__Entries taken from a collection__:

○ ○ ○ ○ ○ ○ ○

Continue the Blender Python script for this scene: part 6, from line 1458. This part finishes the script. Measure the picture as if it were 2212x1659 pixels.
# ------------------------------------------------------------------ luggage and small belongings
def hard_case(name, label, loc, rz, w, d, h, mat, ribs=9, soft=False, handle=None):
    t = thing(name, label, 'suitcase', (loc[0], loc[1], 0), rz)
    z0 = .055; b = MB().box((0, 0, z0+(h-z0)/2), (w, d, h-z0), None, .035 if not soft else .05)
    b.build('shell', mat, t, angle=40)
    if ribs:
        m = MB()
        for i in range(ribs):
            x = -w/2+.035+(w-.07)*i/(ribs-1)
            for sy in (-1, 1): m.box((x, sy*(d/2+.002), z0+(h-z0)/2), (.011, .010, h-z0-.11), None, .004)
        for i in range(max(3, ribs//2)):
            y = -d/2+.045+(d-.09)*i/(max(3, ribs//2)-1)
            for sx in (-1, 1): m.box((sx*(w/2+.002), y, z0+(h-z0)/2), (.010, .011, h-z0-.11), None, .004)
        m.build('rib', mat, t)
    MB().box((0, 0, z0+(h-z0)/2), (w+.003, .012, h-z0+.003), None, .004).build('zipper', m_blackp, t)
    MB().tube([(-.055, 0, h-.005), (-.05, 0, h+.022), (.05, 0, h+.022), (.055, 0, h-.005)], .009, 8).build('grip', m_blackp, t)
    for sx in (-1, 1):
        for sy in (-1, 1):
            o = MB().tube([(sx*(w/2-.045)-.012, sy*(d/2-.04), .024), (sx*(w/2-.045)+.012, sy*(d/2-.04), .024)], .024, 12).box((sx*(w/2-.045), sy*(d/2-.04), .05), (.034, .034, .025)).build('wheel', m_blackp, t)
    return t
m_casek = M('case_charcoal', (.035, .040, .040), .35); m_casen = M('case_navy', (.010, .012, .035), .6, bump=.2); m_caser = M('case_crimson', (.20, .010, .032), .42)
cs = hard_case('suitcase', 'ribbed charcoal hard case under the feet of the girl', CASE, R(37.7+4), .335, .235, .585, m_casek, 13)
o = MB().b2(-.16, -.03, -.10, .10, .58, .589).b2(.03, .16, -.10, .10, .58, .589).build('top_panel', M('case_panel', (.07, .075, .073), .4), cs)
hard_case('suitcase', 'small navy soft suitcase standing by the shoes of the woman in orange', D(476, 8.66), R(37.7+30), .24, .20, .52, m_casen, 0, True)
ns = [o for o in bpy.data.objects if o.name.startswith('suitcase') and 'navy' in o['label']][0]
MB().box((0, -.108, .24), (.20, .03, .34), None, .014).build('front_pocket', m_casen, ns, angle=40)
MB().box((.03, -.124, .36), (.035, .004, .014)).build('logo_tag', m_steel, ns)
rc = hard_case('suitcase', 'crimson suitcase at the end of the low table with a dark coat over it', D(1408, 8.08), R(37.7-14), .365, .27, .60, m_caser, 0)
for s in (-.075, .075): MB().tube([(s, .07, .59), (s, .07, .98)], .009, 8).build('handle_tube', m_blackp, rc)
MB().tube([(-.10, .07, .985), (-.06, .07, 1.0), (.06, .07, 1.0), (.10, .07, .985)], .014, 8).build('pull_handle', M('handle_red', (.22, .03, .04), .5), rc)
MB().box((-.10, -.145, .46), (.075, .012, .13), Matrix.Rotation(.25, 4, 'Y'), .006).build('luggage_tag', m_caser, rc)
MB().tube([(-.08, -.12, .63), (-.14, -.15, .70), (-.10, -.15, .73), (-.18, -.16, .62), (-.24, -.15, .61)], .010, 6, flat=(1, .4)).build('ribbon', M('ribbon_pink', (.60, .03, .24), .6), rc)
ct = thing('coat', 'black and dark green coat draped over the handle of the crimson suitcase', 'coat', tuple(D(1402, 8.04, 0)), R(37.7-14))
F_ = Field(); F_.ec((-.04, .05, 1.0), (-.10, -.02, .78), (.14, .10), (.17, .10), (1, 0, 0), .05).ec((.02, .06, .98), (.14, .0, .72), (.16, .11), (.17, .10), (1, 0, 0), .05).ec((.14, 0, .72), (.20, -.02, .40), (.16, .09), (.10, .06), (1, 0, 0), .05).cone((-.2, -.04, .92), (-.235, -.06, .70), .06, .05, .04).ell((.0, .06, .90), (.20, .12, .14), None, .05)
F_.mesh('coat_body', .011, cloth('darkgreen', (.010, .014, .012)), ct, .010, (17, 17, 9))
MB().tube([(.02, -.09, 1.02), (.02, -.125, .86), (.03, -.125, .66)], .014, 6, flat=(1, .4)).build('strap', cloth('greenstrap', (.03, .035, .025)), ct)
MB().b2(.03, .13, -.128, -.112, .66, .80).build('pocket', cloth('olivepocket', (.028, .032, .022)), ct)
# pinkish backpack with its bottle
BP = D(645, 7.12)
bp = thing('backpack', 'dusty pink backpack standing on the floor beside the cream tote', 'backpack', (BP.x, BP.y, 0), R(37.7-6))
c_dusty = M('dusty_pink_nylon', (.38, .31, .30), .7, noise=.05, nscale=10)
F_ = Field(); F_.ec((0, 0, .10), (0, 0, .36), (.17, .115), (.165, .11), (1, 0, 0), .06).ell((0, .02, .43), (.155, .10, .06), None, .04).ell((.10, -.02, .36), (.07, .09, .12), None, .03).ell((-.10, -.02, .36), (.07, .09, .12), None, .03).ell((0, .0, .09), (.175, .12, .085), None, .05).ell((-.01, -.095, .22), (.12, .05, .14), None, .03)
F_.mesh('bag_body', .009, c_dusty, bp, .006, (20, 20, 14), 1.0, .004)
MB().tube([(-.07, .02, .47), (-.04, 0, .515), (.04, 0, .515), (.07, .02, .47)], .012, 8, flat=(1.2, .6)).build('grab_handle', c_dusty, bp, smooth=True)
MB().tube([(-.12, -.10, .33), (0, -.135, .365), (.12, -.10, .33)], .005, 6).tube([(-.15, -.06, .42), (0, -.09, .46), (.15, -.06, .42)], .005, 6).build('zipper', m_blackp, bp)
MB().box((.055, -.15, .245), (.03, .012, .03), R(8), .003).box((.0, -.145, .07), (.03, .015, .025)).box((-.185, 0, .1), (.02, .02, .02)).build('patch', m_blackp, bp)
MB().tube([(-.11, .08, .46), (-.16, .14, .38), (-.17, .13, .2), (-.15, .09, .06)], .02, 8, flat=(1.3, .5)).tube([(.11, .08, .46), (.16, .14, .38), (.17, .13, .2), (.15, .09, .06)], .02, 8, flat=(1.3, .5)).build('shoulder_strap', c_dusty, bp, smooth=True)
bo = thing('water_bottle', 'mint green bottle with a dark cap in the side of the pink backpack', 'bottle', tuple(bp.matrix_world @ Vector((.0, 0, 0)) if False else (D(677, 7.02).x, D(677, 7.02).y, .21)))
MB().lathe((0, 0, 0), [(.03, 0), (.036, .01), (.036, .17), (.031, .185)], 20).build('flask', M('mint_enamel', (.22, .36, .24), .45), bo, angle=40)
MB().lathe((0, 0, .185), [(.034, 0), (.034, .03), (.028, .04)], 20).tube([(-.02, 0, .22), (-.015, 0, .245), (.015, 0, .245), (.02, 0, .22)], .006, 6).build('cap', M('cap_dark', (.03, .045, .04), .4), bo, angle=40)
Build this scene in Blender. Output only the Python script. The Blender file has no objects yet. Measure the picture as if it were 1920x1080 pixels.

○ ○ ○ ○ ○ ○ ○

__WHAT IS ASKED__:
Make an exact copy of the data above.

__OUTPUT FOR THIS TASK__:
Continue the Blender Python script for this scene: part 6, from line 1458. This part finishes the script. Measure the picture as if it were 2212x1659 pixels.
# ------------------------------------------------------------------ luggage and small belongings
def hard_case(name, label, loc, rz, w, d, h, mat, ribs=9, soft=False, handle=None):
    t = thing(name, label, 'suitcase', (loc[0], loc[1], 0), rz)
    z0 = .055; b = MB().box((0, 0, z0+(h-z0)/2), (w, d, h-z0), None, .035 if not soft else .05)
    b.build('shell', mat, t, angle=40)
    if ribs:
        m = MB()
        for i in range(ribs):
            x = -w/2+.035+(w-.07)*i/(ribs-1)
            for sy in (-1, 1): m.box((x, sy*(d/2+.002), z0+(h-z0)/2), (.011, .010, h-z0-.11), None, .004)
        for i in range(max(3, ribs//2)):
            y = -d/2+.045+(d-.09)*i/(max(3, ribs//2)-1)
            for sx in (-1, 1): m.box((sx*(w/2+.002), y, z0+(h-z0)/2), (.010, .011, h-z0-.11), None, .004)
        m.build('rib', mat, t)
    MB().box((0, 0, z0+(h-z0)/2), (w+.003, .012, h-z0+.003), None, .004).build('zipper', m_blackp, t)
    MB().tube([(-.055, 0, h-.005), (-.05, 0, h+.022), (.05, 0, h+.022), (.055, 0, h-.005)], .009, 8).build('grip', m_blackp, t)
    for sx in (-1, 1):
        for sy in (-1, 1):
            o = MB().tube([(sx*(w/2-.045)-.012, sy*(d/2-.04), .024), (sx*(w/2-.045)+.012, sy*(d/2-.04), .024)], .024, 12).box((sx*(w/2-.045), sy*(d/2-.04), .05), (.034, .034, .025)).build('wheel', m_blackp, t)
    return t
m_casek = M('case_charcoal', (.035, .040, .040), .35); m_casen = M('case_navy', (.010, .012, .035), .6, bump=.2); m_caser = M('case_crimson', (.20, .010, .032), .42)
cs = hard_case('suitcase', 'ribbed charcoal hard case under the feet of the girl', CASE, R(37.7+4), .335, .235, .585, m_casek, 13)
o = MB().b2(-.16, -.03, -.10, .10, .58, .589).b2(.03, .16, -.10, .10, .58, .589).build('top_panel', M('case_panel', (.07, .075, .073), .4), cs)
hard_case('suitcase', 'small navy soft suitcase standing by the shoes of the woman in orange', D(476, 8.66), R(37.7+30), .24, .20, .52, m_casen, 0, True)
ns = [o for o in bpy.data.objects if o.name.startswith('suitcase') and 'navy' in o['label']][0]
MB().box((0, -.108, .24), (.20, .03, .34), None, .014).build('front_pocket', m_casen, ns, angle=40)
MB().box((.03, -.124, .36), (.035, .004, .014)).build('logo_tag', m_steel, ns)
rc = hard_case('suitcase', 'crimson suitcase at the end of the low table with a dark coat over it', D(1408, 8.08), R(37.7-14), .365, .27, .60, m_caser, 0)
for s in (-.075, .075): MB().tube([(s, .07, .59), (s, .07, .98)], .009, 8).build('handle_tube', m_blackp, rc)
MB().tube([(-.10, .07, .985), (-.06, .07, 1.0), (.06, .07, 1.0), (.10, .07, .985)], .014, 8).build('pull_handle', M('handle_red', (.22, .03, .04), .5), rc)
MB().box((-.10, -.145, .46), (.075, .012, .13), Matrix.Rotation(.25, 4, 'Y'), .006).build('luggage_tag', m_caser, rc)
MB().tube([(-.08, -.12, .63), (-.14, -.15, .70), (-.10, -.15, .73), (-.18, -.16, .62), (-.24, -.15, .61)], .010, 6, flat=(1, .4)).build('ribbon', M('ribbon_pink', (.60, .03, .24), .6), rc)
ct = thing('coat', 'black and dark green coat draped over the handle of the crimson suitcase', 'coat', tuple(D(1402, 8.04, 0)), R(37.7-14))
F_ = Field(); F_.ec((-.04, .05, 1.0), (-.10, -.02, .78), (.14, .10), (.17, .10), (1, 0, 0), .05).ec((.02, .06, .98), (.14, .0, .72), (.16, .11), (.17, .10), (1, 0, 0), .05).ec((.14, 0, .72), (.20, -.02, .40), (.16, .09), (.10, .06), (1, 0, 0), .05).cone((-.2, -.04, .92), (-.235, -.06, .70), .06, .05, .04).ell((.0, .06, .90), (.20, .12, .14), None, .05)
F_.mesh('coat_body', .011, cloth('darkgreen', (.010, .014, .012)), ct, .010, (17, 17, 9))
MB().tube([(.02, -.09, 1.02), (.02, -.125, .86), (.03, -.125, .66)], .014, 6, flat=(1, .4)).build('strap', cloth('greenstrap', (.03, .035, .025)), ct)
MB().b2(.03, .13, -.128, -.112, .66, .80).build('pocket', cloth('olivepocket', (.028, .032, .022)), ct)
# pinkish backpack with its bottle
BP = D(645, 7.12)
bp = thing('backpack', 'dusty pink backpack standing on the floor beside the cream tote', 'backpack', (BP.x, BP.y, 0), R(37.7-6))
c_dusty = M('dusty_pink_nylon', (.38, .31, .30), .7, noise=.05, nscale=10)
F_ = Field(); F_.ec((0, 0, .10), (0, 0, .36), (.17, .115), (.165, .11), (1, 0, 0), .06).ell((0, .02, .43), (.155, .10, .06), None, .04).ell((.10, -.02, .36), (.07, .09, .12), None, .03).ell((-.10, -.02, .36), (.07, .09, .12), None, .03).ell((0, .0, .09), (.175, .12, .085), None, .05).ell((-.01, -.095, .22), (.12, .05, .14), None, .03)
F_.mesh('bag_body', .009, c_dusty, bp, .006, (20, 20, 14), 1.0, .004)
MB().tube([(-.07, .02, .47), (-.04, 0, .515), (.04, 0, .515), (.07, .02, .47)], .012, 8, flat=(1.2, .6)).build('grab_handle', c_dusty, bp, smooth=True)
MB().tube([(-.12, -.10, .33), (0, -.135, .365), (.12, -.10, .33)], .005, 6).tube([(-.15, -.06, .42), (0, -.09, .46), (.15, -.06, .42)], .005, 6).build('zipper', m_blackp, bp)
MB().box((.055, -.15, .245), (.03, .012, .03), R(8), .003).box((.0, -.145, .07), (.03, .015, .025)).box((-.185, 0, .1), (.02, .02, .02)).build('patch', m_blackp, bp)
MB().tube([(-.11, .08, .46), (-.16, .14, .38), (-.17, .13, .2), (-.15, .09, .06)], .02, 8, flat=(1.3, .5)).tube([(.11, .08, .46), (.16, .14, .38), (.17, .13, .2), (.15, .09, .06)], .02, 8, flat=(1.3, .5)).build('shoulder_strap', c_dusty, bp, smooth=True)
bo = thing('water_bottle', 'mint green bottle with a dark cap in the side of the pink backpack', 'bottle', tuple(bp.matrix_world @ Vector((.0, 0, 0)) if False else (D(677, 7.02).x, D(677, 7.02).y, .21)))
MB().lathe((0, 0, 0), [(.03, 0), (.036, .01), (.036, .17), (.031, .185)], 20).build('flask', M('mint_enamel', (.22, .36, .24), .45), bo, angle=40)
MB().lathe((0, 0, .185), [(.034, 0), (.034, .03), (.028, .04)], 20).tube([(-.02, 0, .22), (-.015, 0, .245), (.015, 0, .245), (.02, 0, .22)], .006, 6).build('cap', M('cap_dark', (.03, .045, .04), .4), bo, angle=40)
Build this scene in Blender. Output only the Python script. The Blender file has no objects yet. Measure the picture as if it were 1920x1080 pixels.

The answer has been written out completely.